今でも台湾で歌われる「仰げば尊し」と「蛍の光」  喜早 天海(台日交流聯誼会)

【メールマガジン「遥かなり台湾」:2003年2月23日(第29号)】

 2月、3月は日本では卒業式のシーズンで、「仰げば尊し」と「蛍の光」の歌は卒業式の
定番の歌になっていました。(注:台湾では新学期は9月からなので夏休みの前の6月が卒
業の時期です。)

 でも、台湾ではいまなお学校によっては卒業式に──「仰げば尊し」は「畢業歌」(畢
業は卒業の意味)として、「蛍の光」は「驪歌」(りか)と題され──-歌われているので
す。
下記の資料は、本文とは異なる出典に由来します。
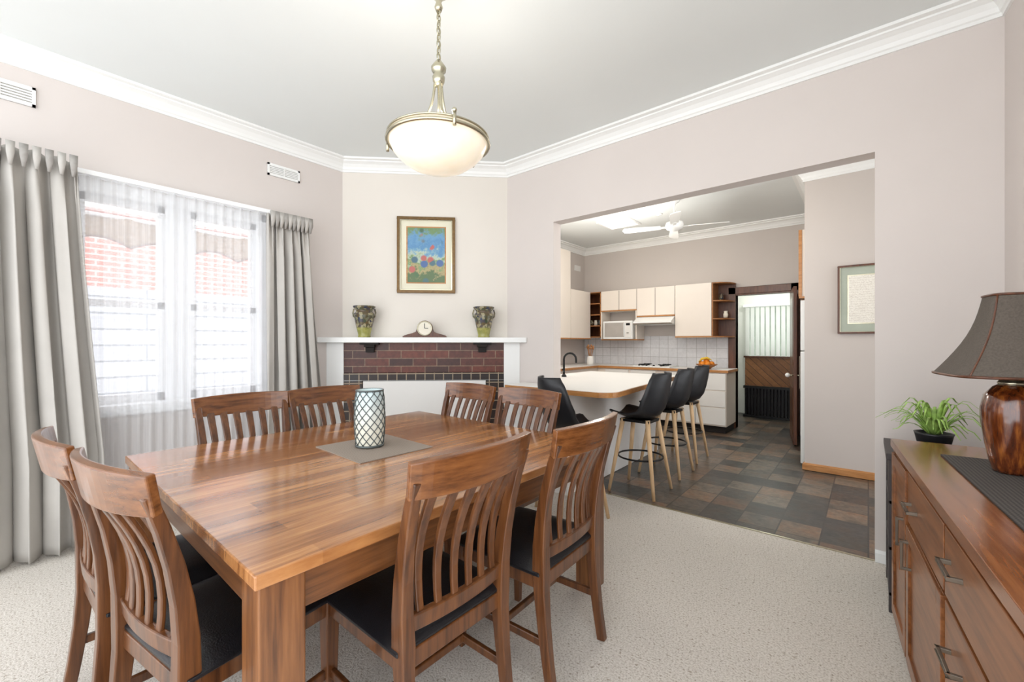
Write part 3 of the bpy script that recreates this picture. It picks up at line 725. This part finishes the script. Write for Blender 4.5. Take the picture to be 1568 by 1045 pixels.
b=MB(); b.box((-3.56,6.74,1.352),(-3.02,7.08,1.66),M_trim); b.box((-3.53,6.73,1.39),(-3.17,6.741,1.63),plain('microwave_window',(176,170,164),.3)); b.box((-3.15,6.73,1.38),(-3.04,6.741,1.64),M_white)
b.box((-3.13,6.725,1.58),(-3.06,6.735,1.62),M_black); b.lathe([(0,0),(.02,0),(.02,.01),(0,.01)],M_steel,(-3.1,6.73,1.45)); b.box((-3.172,6.715,1.4),(-3.162,6.73,1.62),M_trim)
b.obj('microwave_oven',bevel=.004)
b=MB()
poly=[(-2.6,3.0),(-1.66,3.0)]+[(-1.66+.14*math.sin(t),3.14-.14*math.cos(t)) for t in [math.pi/2*k/6 for k in range(1,7)]]+[(-1.72,5.14),(-2.9,5.14),(-2.9,3.455),(-2.255,3.455),(-2.255,3.305),(-2.6,3.305)]
b.prism(poly,BZ-.04,BZ,M_oak)
b.prism([(x+(-.008 if x>-1.8 else 0),y+(.008 if y<3.2 and x>-2.5 else 0)) for x,y in poly],BZ,BZ+.004,M_white)
b.box((-2.2,3.06,0),(-1.95,3.5,BZ-.04),M_white); b.box((-2.85,3.5,0),(-1.95,5.08,BZ-.04),M_white)
b.obj('kitchen_peninsula')
b=MB(); b.lathe([(0,0),(.03,0),(.028,.015),(.016,.03),(0,.03)],M_black)
b.tube([(0,0,.02),(0,0,.2)]+[(.07-.07*math.cos(t),0,.2+.07*math.sin(t)) for t in [math.pi*k/8 for k in range(1,9)]]+[(.14,0,.16)],.012,M_black); b.tube([(0,0,.06),(0,-.07,.09)],.008,M_black)
b.obj('kitchen_tap',(-2.66,4.1,BZ+.004),R(20))
b=MB(); b.lathe([(0,0),(.05,0),(.06,.06),(.052,.14),(.045,.16),(.04,.15),(0,.1)],M_white)
for k in range(7): 
    a=k*.9; b.tube([(.01*math.cos(a),.01*math.sin(a),.1),(.05*math.cos(a),.05*math.sin(a),.28+.02*(k%3))],.006,M_ply,6); b.sphere((.05*math.cos(a),.05*math.sin(a),.29+.02*(k%3)),.018,M_ply,1.4,8)
b.obj('utensil_crock',(-3.62,6.4,BZ+.004))
b=MB(); b.lathe([(0,0),(.05,0),(.06,.01),(.12,.05),(.15,.07),(.145,.072),(.11,.055),(0,.015)],M_ply)
for k in range(6):
    a=k*1.05; b.sphere((.07*math.cos(a),.07*math.sin(a),.075),.04,M_orange)
b.sphere((0,0,.12),.042,M_orange)
b.tube([(-.1,-.03,.1),(-.05,-.05,.15),(.02,-.05,.165),(.08,-.03,.13)],[.008,.018,.018,.006],M_banana)
b.obj('fruit_bowl',(-1.82,6.62,BZ+.004))
b=MB(); b.box((-.55,5.4,.02),(.1,6.1,1.2),M_trim); b.box((-.55,5.4,1.21),(.1,6.1,1.74),M_trim); b.box((-.53,5.42,0),(.08,6.08,.02),M_black); b.box((-.565,5.42,.8),(-.55,5.44,1.15),M_steel); b.obj('refrigerator',bevel=.006)
b=MB(); b.box((-.56,5.39,1.78),(.18,6.18,2.48),M_cream); b.box((-.565,5.38,1.78),(-.535,5.40,2.48),M_oak); b.box((-.562,5.38,1.76),(.18,6.18,1.78),M_oak); b.obj('fridge_cupboard')
b=MB()
b.box((-1.63,7.06,0),(-1.53,7.1,2.12),M_jar); b.box((-.83,7.06,0),(-.73,7.1,2.12),M_jar); b.box((-1.63,7.06,2.02),(-.73,7.1,2.12),M_jar)
b.box((-1.55,7.07,0),(-1.53,7.22,2.03),M_jar); b.box((-.83,7.07,0),(-.81,7.22,2.03),M_jar); b.box((-1.53,7.07,2.0),(-.83,7.22,2.02),M_jar)
b.obj('trim_door_frame',bevel=.003)
b=MB(); b.box((0,0,.01),(.70,.036,2.0),M_jar)
for (z0,z1) in ((.12,.72),(.98,1.88)):
    for yy in (-.004,.036): b.box((.1,yy,z0),(.6,yy+.004,z1),M_chair)
for sg,yy in ((-1,0),(1,.036)):
    b.tube([(.64,yy,.88),(.64,yy+sg*.05,.88)],.009,M_brassy); b.sphere((.64,yy+sg*.06,.88),.028,M_trim)
b.obj('door_1',(-.84,7.04,0),R(-80),bevel=.003)

def stool_shell():
    b=MB()
    ctl=[(.21,.655,.17),(.19,.66,.19),(.1,.645,.205),(0,.638,.215),(-.1,.645,.222),(-.16,.675,.228),(-.20,.73,.228),(-.225,.81,.22),(-.245,.90,.205),(-.258,.98,.18),(-.264,1.04,.135)]
    def fn(u,v):
        f=v*(len(ctl)-1); i=min(int(f),len(ctl)-2); t=f-i
        y,z,w=[ctl[i][k]*(1-t)+ctl[i+1][k]*t for k in range(3)]
        x=u*2-1; k2=min(1,max(0,(v-.25)/.35))
        lift=.05*x*x*(1-k2)+.10*abs(x)**2.4*k2*max(0,1-(v-.5)*2.2 if v>.5 else 1)
        fwd=.10*x*x*k2
        return (x*w,y+fwd,z+lift)
    b.grid(fn,16,30,M_blackpl)
    return b.mesh('seat_shell')
SHELL=stool_shell()
b=MB()
for sx in (-1,1):
    for sy in (-1,1): b.tube([(sx*.11,sy*.11,.635),(sx*.2,sy*.2,0)],[.021,.013],M_beech,12)
b.ring((0,0,.30),.19,.008,M_black,n=32); b.box((-.13,-.13,.61),(.13,.13,.632),M_black)
LEGS=b.mesh('leg_frame')
def stool(x,y,a):
    e=bpy.data.objects.new('bar_stool',None); scene.collection.objects.link(e); e.location=(x,y,0); e.rotation_euler=(0,0,R(a))
    s=place(SHELL,'seat_shell',solid=.012); s.parent=e
    l=place(LEGS,'leg_frame'); l.parent=e
stool(-1.54,3.60,90); stool(-1.56,4.28,90); stool(-1.60,4.94,90); stool(-1.74,2.78,-28)

b=MB(); fz=2.72
b.lathe([(0,KH),(.06,KH),(.055,KH-.03),(.02,KH-.05),(.012,KH-.06),(.012,fz+.08),(.05,fz+.07),(.1,fz+.05),(.11,fz+.01),(.09,fz-.03),(.04,fz-.05),(0,fz-.055)],M_trim)
for k in range(4):
    a=R(20+90*k); m=Matrix.Rotation(a,4,'Z')@Matrix.Rotation(R(12),4,'X'); b.M=Matrix.Translation((0,0,fz))@m
    b.prism([(.16,-.045),(.5,-.065),(.6,-.055),(.62,0),(.6,.055),(.5,.065),(.16,.045)],-.003,.003,M_trim); b.box((.06,-.02,-.006),(.2,.02,.0),M_trim)
b.M=Matrix.Identity(4); b.obj('ceiling_fan',(-1.83,5.3,0))
DL=[(-2.2,5.75),(-3.3,4.4),(-1.3,4.2)]  # only the first is a known fitting; the other two are added
for (x,y) in DL:
    b=MB(); b.lathe([(0,-.004),(.04,-.004),(.05,-.008),(.055,0),(0,0)],M_trim); b.lathe([(0,-.006),(.03,-.006),(.03,-.004),(0,-.004)],M_bulb); b.obj('downlight',(x,y,KH-.001))
b=MB(); b.box((-4.15,6.75,2.62),(-4.14,6.95,2.72),M_trim)
for i in range(5): b.box((-4.14,6.76,2.63+i*.018),(-4.135,6.94,2.638+i*.018),M_white)
b.obj('kitchen_vent')

# ---------------------------------------------------------------- lights
w=bpy.data.worlds.new('World'); scene.world=w; w.use_nodes=True
bg=w.node_tree.nodes['Background']; bg.inputs[0].default_value=(.94,.965,1,1); bg.inputs[1].default_value=2.9
def pl(name,loc,e,r=.1,c=(1,.95,.88)):
    l=bpy.data.lights.new(name,'POINT'); l.energy=e; l.shadow_soft_size=r; l.color=c
    o=bpy.data.objects.new(name,l); scene.collection.objects.link(o); o.location=loc; return o
pl('pendant_bulb_light',(PX,PY,2.36),14,.06)
for i,(x,y) in enumerate([(-2.45,5.3),(-3.3,4.4),(-1.3,4.2)]): pl('kitchen_fill_light',(x,y,2.5),20,.06)  # added fill lights hung below the ceiling to brighten the kitchen
pl('laundry_point_light',(-1.2,7.9,2.4),16,.1,(1,1,.95))  # unseen point light brightening the laundry, no fitting modelled
s=bpy.data.lights.new('sun','SUN'); s.energy=3.6; s.angle=R(8); s.color=(1,.97,.92)
so=bpy.data.objects.new('sun',s); scene.collection.objects.link(so); so.location=(5,0,10)
dv=Vector((-.5,.06,-.87)); so.rotation_euler=dv.to_track_quat('-Z','Y').to_euler()

cam=bpy.data.cameras.new('Camera'); co=bpy.data.objects.new('Camera',cam); scene.collection.objects.link(co)
cam.sensor_fit='HORIZONTAL'; cam.sensor_width=36; cam.lens=652/1568*36; cam.clip_start=.02
co.location=(0,0,1.3); co.rotation_euler=(R(90),0,R(39.93)); cam.shift_y=.001
scene.camera=co
scene.view_settings.view_transform='Standard'; scene.view_settings.look='None'; scene.view_settings.exposure=0.2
中国語の歌詞で聞くこれらの歌はなかなかグーですよ。

 以前、台中会(台日交流聯誼会)の会合で、台湾の人たちから「中国語」でこの2曲を歌
ってもらったらとても気に入ってアンコールしてまた歌ってもらったのです。日本と台湾
が同じ曲を歌っていたなんて思いも寄らなかったでしょう? 本当に台湾と日本とは密接
な関係があるんですよね。

 台湾の人たちは「蛍の光」の曲を聞くと「悲しくなって涙が出てくる。」と言う人が少
なくありません。その人たちにとって、この曲は単に卒業式の時の歌ではないのです。ぼ
くは、「蛍の光」と言えば、卒業式に歌われる歌だとばかり思っていました。でも、ここ
台湾では学校だけでなく、葬式の時も別れの曲として「星影のワルツ」などと共にこの曲
が演奏されるのです。だから、この曲を聴いて涙が出てくるのは、失った肉親に最後の別
れを告げた告別式の時のことを真っ先に思い起こしたからなのです。よく考えてみると、
人生における卒業ですからこの歌を演奏しても不思議じゃないですよね。

 ところで、この「蛍の光」に4番までの歌詞があったのを知っていますか。4番が「台湾
のはても樺太も」となっていたのです。しかし昭和20年8月の終戦により、その講和条約で
台湾及び樺太・千島領有を放棄し、3番と4番は歌われなくなったのです。では(その歌わ
れなくなった部分を含めた)全部の歌詞を紹介しましょう。

1 蛍の光 窓の雪
  書(ふみ)よむ月日 かさねつつ
  いつしか年も すぎのとを
  あけてぞ今朝は 別れゆく

2 とまるも行くも 限りとて
  かたみにおもふ ちよろづの
  心のはしを 人ごとに
  幸(さき)くとばかり うたふなり

3 つくしのきはみ みちの奥
  海山とほく へだつとも
  その真心は へだてなく
  ひとつにつくせ 国のため

4 台湾のはても 樺太も
  やしまのうちの まもりなり
  いたらん国に いくさをしく
  つとめよわがせ つつがなく

 卒業式と言えば日本と違う点は台湾の卒業式は暗いイメージがなく、「明るい」という
言葉がピッタリ。以前、商業高校で日本語を教えていた時、卒業式の日に教え子が言った
言葉がいまも強烈に残っています。「先生、有難うございました。(私たち今日で卒業だ
から)もう日本語使う機会がないので先生に日本語全部返しますよ。」

 その言葉がいつまでも残っていて「いままで一生懸命日本語を勉強しても、(これまで
勉強に費やしたお金や時間や努力を)途中で放棄するのはもったいないじゃないの」と日
本語の学生さん(社会人)に呼びかけ、日本語を話す機会と場や日本語を話す相手を提供
するからと、言って「日本語聯誼会(台中会の前身)」を結成したのでした。